Show that the difference between two consecutive square numbers is always odd.
A basic feature of mathematics is that we can argue in great generality. We do so by working with objects (numbers, shapes or other things) that are “generic" in some sense. We usually use letters and symbols such as \(a,b,n\) or \(x\) to refer to such objects.
The statement \[\text{``Let }a,b\text{ be numbers. Then we have }a+b=b+a\text{."}\] is completely general. It implies all of the following \[3+5=5+3, \quad (-10)+(-2) = (-2)+(-10), \quad 7+0 =0+7\] and much much more.

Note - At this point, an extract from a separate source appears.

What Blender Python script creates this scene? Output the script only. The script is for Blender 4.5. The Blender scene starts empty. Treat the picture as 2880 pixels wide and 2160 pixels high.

The statement \(a+b=b+a\) is of course true when \(a=3\) and \(b=5\), but it clearly does not depend on the “three-ness" of \(a\) or “five-ness" of \(b\). This is what we mean by generic. On the other hand, we couldn’t let \(a\) be a triangle and \(b\) be a tiger because we do not know what it means to add a triangle to a tiger!
By using names to refer to a generic object, our statement and deductions become true for all objects satisfying the same hypothesis as our generic objects. The language of algebra provides a very efficient way for expressing relations and operations we perform on objects. As long as we follow the formal rules provided by algebra, our conclusion is always correct. Of course, the formal rules do not appear out of thin air - they capture some kind of intuition we have about the objects we are dealing with. In the case of the rule \(a+b=b+a\), this says the sum of two numbers should not depend on the order we add them as shown in the examples above.
The purpose of this sheet today is to work with the algebra of numbers. It is hard work, but it is an essential skill in mathematics and will pay off very handsomely in the long run!
Let \(n\) be a natural number and \(x=2n^2+n\). Prove that the sum of the square of the \(n+1\) consecutive integers starting at \(x\) is the sum of the square of the \(n\) consecutive integers starting at \(x+n+1\).
For example, when \(n=2\), we have \(10^2+11^2+12^2=13^2+14^2\)!